**Required task**: Below is some material; transcribe all of it exactly.

**Stored data**:
>> BEGIN

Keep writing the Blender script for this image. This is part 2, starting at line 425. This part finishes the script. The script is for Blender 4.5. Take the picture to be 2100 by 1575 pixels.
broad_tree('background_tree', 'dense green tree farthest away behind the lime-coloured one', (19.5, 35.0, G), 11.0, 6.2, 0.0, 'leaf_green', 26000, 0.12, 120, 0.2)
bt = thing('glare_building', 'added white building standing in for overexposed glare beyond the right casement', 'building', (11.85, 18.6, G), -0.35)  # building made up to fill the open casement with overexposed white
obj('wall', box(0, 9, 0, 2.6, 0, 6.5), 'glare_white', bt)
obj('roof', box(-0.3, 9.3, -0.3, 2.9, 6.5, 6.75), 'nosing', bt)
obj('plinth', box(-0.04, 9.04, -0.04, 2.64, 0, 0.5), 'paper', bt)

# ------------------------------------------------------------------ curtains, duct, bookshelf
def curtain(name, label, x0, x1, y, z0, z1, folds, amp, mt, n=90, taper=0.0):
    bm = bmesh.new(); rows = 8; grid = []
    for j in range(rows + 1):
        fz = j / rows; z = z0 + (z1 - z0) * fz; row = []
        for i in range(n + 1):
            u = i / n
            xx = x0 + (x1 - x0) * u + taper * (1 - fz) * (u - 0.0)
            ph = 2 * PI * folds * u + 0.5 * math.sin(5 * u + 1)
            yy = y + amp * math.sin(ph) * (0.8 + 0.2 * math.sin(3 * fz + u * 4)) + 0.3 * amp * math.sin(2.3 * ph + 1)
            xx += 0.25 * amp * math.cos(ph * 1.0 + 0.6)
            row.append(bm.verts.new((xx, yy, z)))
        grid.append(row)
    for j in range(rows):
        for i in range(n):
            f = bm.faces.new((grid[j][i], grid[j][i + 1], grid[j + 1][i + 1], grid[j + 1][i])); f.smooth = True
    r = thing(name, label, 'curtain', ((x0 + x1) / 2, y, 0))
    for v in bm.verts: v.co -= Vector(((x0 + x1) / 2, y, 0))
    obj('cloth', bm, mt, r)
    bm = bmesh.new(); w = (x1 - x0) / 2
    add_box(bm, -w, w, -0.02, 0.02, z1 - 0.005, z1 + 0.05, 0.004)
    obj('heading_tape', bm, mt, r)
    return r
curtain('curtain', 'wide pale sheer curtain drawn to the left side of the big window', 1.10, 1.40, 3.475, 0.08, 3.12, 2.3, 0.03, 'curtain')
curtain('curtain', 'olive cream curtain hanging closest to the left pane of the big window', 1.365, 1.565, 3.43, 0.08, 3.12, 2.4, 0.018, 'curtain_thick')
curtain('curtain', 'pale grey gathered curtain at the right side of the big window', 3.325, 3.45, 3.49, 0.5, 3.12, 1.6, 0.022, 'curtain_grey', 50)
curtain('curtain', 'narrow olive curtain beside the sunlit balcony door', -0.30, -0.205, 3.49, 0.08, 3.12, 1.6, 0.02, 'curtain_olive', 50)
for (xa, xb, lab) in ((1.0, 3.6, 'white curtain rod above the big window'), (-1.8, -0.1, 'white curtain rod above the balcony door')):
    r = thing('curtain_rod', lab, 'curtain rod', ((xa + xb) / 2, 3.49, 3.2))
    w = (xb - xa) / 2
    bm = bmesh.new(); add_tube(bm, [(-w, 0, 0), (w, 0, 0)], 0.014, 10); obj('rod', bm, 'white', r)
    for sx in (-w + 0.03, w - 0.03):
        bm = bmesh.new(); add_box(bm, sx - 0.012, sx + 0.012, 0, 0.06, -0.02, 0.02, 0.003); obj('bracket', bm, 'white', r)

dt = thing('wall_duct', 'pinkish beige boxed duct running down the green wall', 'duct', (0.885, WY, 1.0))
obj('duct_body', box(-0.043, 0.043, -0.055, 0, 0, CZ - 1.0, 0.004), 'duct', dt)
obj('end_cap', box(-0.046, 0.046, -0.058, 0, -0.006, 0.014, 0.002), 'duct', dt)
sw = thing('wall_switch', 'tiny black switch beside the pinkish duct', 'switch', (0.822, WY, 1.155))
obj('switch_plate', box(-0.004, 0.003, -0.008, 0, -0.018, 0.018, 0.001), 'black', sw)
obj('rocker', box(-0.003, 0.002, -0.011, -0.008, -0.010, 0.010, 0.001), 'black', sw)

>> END

**The reply**:
Keep writing the Blender script for this image. This is part 2, starting at line 425. This part finishes the script. The script is for Blender 4.5. Take the picture to be 2100 by 1575 pixels.
broad_tree('background_tree', 'dense green tree farthest away behind the lime-coloured one', (19.5, 35.0, G), 11.0, 6.2, 0.0, 'leaf_green', 26000, 0.12, 120, 0.2)
bt = thing('glare_building', 'added white building standing in for overexposed glare beyond the right casement', 'building', (11.85, 18.6, G), -0.35)  # building made up to fill the open casement with overexposed white
obj('wall', box(0, 9, 0, 2.6, 0, 6.5), 'glare_white', bt)
obj('roof', box(-0.3, 9.3, -0.3, 2.9, 6.5, 6.75), 'nosing', bt)
obj('plinth', box(-0.04, 9.04, -0.04, 2.64, 0, 0.5), 'paper', bt)

# ------------------------------------------------------------------ curtains, duct, bookshelf
def curtain(name, label, x0, x1, y, z0, z1, folds, amp, mt, n=90, taper=0.0):
    bm = bmesh.new(); rows = 8; grid = []
    for j in range(rows + 1):
        fz = j / rows; z = z0 + (z1 - z0) * fz; row = []
        for i in range(n + 1):
            u = i / n
            xx = x0 + (x1 - x0) * u + taper * (1 - fz) * (u - 0.0)
            ph = 2 * PI * folds * u + 0.5 * math.sin(5 * u + 1)
            yy = y + amp * math.sin(ph) * (0.8 + 0.2 * math.sin(3 * fz + u * 4)) + 0.3 * amp * math.sin(2.3 * ph + 1)
            xx += 0.25 * amp * math.cos(ph * 1.0 + 0.6)
            row.append(bm.verts.new((xx, yy, z)))
        grid.append(row)
    for j in range(rows):
        for i in range(n):
            f = bm.faces.new((grid[j][i], grid[j][i + 1], grid[j + 1][i + 1], grid[j + 1][i])); f.smooth = True
    r = thing(name, label, 'curtain', ((x0 + x1) / 2, y, 0))
    for v in bm.verts: v.co -= Vector(((x0 + x1) / 2, y, 0))
    obj('cloth', bm, mt, r)
    bm = bmesh.new(); w = (x1 - x0) / 2
    add_box(bm, -w, w, -0.02, 0.02, z1 - 0.005, z1 + 0.05, 0.004)
    obj('heading_tape', bm, mt, r)
    return r
curtain('curtain', 'wide pale sheer curtain drawn to the left side of the big window', 1.10, 1.40, 3.475, 0.08, 3.12, 2.3, 0.03, 'curtain')
curtain('curtain', 'olive cream curtain hanging closest to the left pane of the big window', 1.365, 1.565, 3.43, 0.08, 3.12, 2.4, 0.018, 'curtain_thick')
curtain('curtain', 'pale grey gathered curtain at the right side of the big window', 3.325, 3.45, 3.49, 0.5, 3.12, 1.6, 0.022, 'curtain_grey', 50)
curtain('curtain', 'narrow olive curtain beside the sunlit balcony door', -0.30, -0.205, 3.49, 0.08, 3.12, 1.6, 0.02, 'curtain_olive', 50)
for (xa, xb, lab) in ((1.0, 3.6, 'white curtain rod above the big window'), (-1.8, -0.1, 'white curtain rod above the balcony door')):
    r = thing('curtain_rod', lab, 'curtain rod', ((xa + xb) / 2, 3.49, 3.2))
    w = (xb - xa) / 2
    bm = bmesh.new(); add_tube(bm, [(-w, 0, 0), (w, 0, 0)], 0.014, 10); obj('rod', bm, 'white', r)
    for sx in (-w + 0.03, w - 0.03):
        bm = bmesh.new(); add_box(bm, sx - 0.012, sx + 0.012, 0, 0.06, -0.02, 0.02, 0.003); obj('bracket', bm, 'white', r)

dt = thing('wall_duct', 'pinkish beige boxed duct running down the green wall', 'duct', (0.885, WY, 1.0))
obj('duct_body', box(-0.043, 0.043, -0.055, 0, 0, CZ - 1.0, 0.004), 'duct', dt)
obj('end_cap', box(-0.046, 0.046, -0.058, 0, -0.006, 0.014, 0.002), 'duct', dt)
sw = thing('wall_switch', 'tiny black switch beside the pinkish duct', 'switch', (0.822, WY, 1.155))
obj('switch_plate', box(-0.004, 0.003, -0.008, 0, -0.018, 0.018, 0.001), 'black', sw)
obj('rocker', box(-0.003, 0.002, -0.011, -0.008, -0.010, 0.010, 0.001), 'black', sw)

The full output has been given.